Inzwischen beginnt das präsidiale Engagement für Wissenschaft und Bildung in Berlin Früchte zu tragen. Während das „Fest der Ideen“ dort erfolgreich zu Ende ging, war das Leipziger Innovations- und Forschungsforum ein Fehlschlag, denn die nationale Leistungsschau von Wissenschaft und Technik im September fand fast unter Ausschluß der Öffentlichkeit statt. Vor diesem Hintergrund hat sich jetzt ein Berliner Konsortium beim Rüttgers-Ministerium um die Ausrichtung des Forschungsforums 1998 beworben. Ziel ist eine nationale Leitveranstaltung für den Bereich Wissenschaft und Innovation, wie er in anderen Industrienationen gang und gäbe ist.

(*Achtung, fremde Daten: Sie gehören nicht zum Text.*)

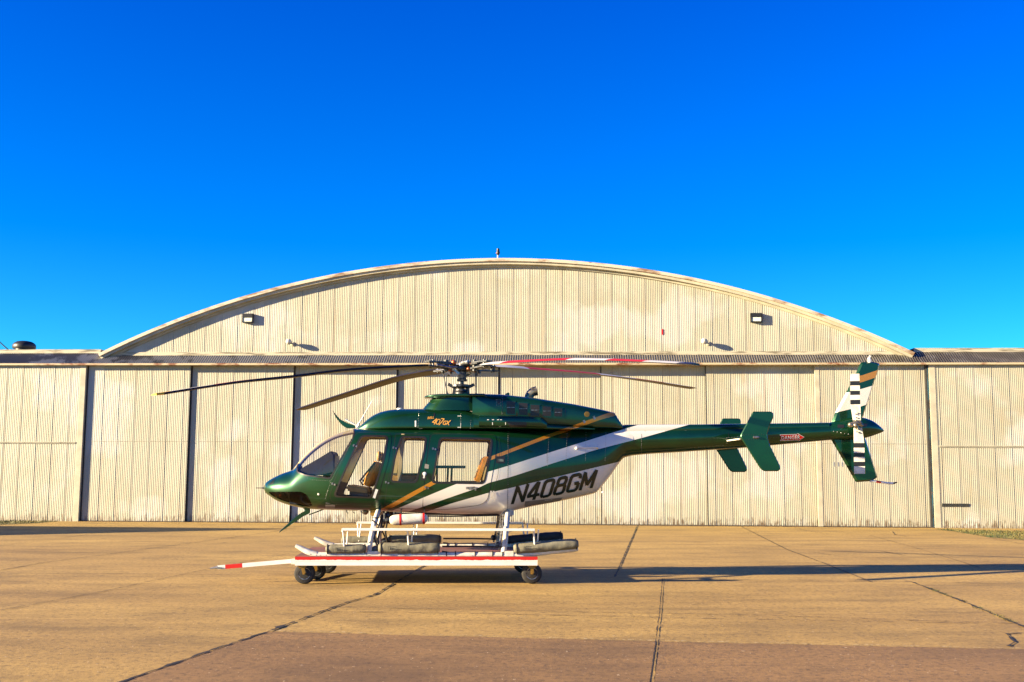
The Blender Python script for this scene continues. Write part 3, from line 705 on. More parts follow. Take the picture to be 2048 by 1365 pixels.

Auch die Berliner Hochschulen schätzen die präsidiale Zuwendung. Nachdem die drei Berliner Universitätspräsidenten Roman Herzog im Dezember 1996 ihr Leid über die fortschreitende Finanzstrangulierung ihrer Hochschulen geklagt hatten, lud der Präsident die drei im Frühjahr demonstrativ ein, seinen Staatsbesuch in Japan als offizielle Vertreter der deutschen Wissenschaft zu begleiten. Unter dem Eindruck der nationalen Wertschätzung, die Wissenschaft und Technik in Fernost genießen, wurde auf dem Rückflug nach Deutschland der Gedanke einer großen bildungspolitischen Ansprache geboren. Die Berliner Hochschulen richteten daraufhin im November das „Berliner Bildungsforum“ aus, auf dem Herzog als Gastredner sprach.

Die Initiative soll im kommenden Frühjahr weitergetragen werden, wenn die Berliner Hochschulen einen regionalen Bildungsgipfel in Form einer großen Bildungskonferenz veranstalten, an der auch Roman Herzog teilnehmen wird. Dann wollen die Berliner Hochschulen unter Beweis stellen, daß die Ermahnungen der Herzog-Rede am Ort des Geschehens auf fruchtbaren Boden gefallen sind.